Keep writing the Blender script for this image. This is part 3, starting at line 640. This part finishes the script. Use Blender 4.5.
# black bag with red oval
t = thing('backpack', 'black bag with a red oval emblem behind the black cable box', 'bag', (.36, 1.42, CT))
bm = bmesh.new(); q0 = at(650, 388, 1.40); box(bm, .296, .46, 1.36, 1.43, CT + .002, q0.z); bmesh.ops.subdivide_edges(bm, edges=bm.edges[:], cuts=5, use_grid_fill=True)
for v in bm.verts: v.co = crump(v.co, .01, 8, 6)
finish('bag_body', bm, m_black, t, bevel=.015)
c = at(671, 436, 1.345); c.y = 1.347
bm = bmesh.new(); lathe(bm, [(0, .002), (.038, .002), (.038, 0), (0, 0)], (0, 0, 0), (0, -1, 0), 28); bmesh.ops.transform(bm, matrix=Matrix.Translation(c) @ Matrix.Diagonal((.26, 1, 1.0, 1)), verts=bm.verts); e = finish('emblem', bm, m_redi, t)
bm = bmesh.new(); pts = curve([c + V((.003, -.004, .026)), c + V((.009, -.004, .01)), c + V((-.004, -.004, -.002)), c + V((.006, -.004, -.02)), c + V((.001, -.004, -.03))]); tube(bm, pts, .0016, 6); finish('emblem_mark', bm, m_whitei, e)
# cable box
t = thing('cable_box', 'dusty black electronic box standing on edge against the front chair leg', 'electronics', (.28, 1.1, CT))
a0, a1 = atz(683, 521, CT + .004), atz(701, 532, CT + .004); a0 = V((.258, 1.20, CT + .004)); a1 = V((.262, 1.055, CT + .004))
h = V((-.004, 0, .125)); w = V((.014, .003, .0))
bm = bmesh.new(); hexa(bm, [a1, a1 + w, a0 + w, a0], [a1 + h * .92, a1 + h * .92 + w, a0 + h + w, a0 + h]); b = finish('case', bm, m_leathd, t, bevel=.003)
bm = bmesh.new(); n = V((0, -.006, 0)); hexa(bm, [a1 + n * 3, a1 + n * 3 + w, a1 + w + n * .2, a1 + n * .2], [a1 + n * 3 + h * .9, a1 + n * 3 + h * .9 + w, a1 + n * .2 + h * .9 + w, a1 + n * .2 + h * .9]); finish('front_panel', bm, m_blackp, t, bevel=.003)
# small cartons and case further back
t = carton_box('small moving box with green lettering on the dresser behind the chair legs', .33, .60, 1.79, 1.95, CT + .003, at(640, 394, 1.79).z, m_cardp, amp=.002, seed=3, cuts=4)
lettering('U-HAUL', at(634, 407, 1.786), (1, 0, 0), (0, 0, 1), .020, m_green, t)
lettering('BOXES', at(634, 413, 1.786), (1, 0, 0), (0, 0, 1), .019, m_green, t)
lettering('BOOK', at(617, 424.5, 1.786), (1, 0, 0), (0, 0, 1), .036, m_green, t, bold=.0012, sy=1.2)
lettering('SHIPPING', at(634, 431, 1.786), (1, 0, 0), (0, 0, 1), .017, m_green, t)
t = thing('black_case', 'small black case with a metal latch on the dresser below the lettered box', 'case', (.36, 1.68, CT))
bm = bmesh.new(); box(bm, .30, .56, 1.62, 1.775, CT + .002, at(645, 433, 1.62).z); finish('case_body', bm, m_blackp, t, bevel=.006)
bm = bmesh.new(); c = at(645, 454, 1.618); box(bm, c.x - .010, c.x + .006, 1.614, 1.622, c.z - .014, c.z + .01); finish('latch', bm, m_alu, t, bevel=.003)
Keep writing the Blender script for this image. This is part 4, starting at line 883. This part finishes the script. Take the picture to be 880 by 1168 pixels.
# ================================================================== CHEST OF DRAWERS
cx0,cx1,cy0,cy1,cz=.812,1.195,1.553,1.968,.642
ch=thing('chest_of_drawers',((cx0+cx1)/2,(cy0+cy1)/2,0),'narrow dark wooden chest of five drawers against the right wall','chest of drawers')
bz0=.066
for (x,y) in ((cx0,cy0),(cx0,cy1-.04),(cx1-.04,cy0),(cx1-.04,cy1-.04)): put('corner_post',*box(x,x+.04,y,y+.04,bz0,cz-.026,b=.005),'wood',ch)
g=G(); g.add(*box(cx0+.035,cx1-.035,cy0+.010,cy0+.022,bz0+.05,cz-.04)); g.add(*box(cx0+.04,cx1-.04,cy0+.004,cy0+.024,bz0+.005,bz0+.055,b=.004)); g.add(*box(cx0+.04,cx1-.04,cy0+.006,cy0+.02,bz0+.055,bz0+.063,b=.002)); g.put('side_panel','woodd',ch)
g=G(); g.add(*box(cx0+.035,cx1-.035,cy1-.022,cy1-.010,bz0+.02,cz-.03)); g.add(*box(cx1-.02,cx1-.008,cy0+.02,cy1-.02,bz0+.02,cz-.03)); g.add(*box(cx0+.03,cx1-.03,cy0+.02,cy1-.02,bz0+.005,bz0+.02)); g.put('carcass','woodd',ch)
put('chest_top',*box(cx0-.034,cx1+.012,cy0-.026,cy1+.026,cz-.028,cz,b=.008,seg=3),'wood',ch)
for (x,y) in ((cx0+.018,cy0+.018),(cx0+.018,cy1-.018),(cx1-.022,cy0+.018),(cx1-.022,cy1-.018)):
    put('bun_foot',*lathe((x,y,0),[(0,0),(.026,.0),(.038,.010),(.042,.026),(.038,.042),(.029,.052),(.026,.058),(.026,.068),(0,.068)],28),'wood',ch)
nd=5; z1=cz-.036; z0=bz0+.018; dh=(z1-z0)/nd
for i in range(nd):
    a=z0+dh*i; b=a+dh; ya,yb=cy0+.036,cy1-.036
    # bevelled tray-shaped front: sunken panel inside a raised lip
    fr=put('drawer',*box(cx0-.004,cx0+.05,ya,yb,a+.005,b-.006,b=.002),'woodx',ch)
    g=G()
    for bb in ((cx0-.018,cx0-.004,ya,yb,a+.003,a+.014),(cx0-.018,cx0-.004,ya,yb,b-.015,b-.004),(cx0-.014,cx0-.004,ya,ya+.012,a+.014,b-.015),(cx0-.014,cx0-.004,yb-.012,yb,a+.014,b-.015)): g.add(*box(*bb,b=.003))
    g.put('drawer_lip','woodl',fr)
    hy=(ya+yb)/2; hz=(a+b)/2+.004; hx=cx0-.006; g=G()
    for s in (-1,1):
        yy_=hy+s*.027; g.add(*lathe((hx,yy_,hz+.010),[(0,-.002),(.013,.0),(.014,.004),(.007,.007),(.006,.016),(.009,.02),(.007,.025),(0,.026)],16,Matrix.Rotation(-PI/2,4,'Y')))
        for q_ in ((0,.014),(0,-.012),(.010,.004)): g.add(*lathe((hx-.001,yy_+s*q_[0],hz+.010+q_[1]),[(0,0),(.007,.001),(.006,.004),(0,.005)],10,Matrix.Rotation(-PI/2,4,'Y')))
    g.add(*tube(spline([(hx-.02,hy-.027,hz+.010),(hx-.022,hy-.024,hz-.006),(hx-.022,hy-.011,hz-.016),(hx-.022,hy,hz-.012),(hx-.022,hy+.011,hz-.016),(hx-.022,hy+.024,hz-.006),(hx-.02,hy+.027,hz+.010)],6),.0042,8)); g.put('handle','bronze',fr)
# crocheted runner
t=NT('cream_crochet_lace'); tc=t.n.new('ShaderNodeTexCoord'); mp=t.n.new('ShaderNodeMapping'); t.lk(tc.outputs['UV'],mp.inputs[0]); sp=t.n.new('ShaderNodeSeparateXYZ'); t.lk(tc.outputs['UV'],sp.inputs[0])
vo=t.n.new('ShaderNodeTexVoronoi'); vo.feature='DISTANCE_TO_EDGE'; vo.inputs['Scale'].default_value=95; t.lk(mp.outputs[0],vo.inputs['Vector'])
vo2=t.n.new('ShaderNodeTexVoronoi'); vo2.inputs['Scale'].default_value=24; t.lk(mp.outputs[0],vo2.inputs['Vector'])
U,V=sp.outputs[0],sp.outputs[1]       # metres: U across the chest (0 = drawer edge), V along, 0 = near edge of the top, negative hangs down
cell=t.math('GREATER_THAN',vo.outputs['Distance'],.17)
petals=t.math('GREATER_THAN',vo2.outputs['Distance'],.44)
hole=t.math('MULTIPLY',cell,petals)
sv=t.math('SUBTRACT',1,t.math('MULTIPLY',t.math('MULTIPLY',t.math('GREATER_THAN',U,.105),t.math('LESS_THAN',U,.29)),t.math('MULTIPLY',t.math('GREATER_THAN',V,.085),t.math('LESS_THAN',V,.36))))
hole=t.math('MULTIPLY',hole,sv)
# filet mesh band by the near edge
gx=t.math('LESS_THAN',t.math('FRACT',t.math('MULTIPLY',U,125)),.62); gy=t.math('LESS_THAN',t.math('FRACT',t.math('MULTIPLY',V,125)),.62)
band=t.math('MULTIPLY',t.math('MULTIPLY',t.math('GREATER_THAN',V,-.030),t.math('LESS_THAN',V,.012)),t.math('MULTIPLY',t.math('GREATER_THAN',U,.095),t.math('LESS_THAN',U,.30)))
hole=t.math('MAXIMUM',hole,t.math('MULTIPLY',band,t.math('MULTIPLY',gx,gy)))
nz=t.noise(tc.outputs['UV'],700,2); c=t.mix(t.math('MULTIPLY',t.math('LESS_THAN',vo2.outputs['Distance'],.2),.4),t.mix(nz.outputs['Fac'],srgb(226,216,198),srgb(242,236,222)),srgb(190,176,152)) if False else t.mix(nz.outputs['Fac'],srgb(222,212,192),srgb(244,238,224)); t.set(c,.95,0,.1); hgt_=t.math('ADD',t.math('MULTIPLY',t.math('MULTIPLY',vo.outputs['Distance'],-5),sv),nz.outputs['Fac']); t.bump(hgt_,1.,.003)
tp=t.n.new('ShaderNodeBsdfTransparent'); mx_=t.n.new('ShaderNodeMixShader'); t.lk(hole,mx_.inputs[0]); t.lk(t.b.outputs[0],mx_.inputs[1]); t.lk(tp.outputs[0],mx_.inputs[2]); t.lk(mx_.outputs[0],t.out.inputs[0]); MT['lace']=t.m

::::

■ **What is asked**
Return every line above in which the string "Keep" occurs.

■ **Reply to the task**
Keep writing the Blender script for this image. This is part 3, starting at line 640. This part finishes the script. Use Blender 4.5.
Keep writing the Blender script for this image. This is part 4, starting at line 883. This part finishes the script. Take the picture to be 880 by 1168 pixels.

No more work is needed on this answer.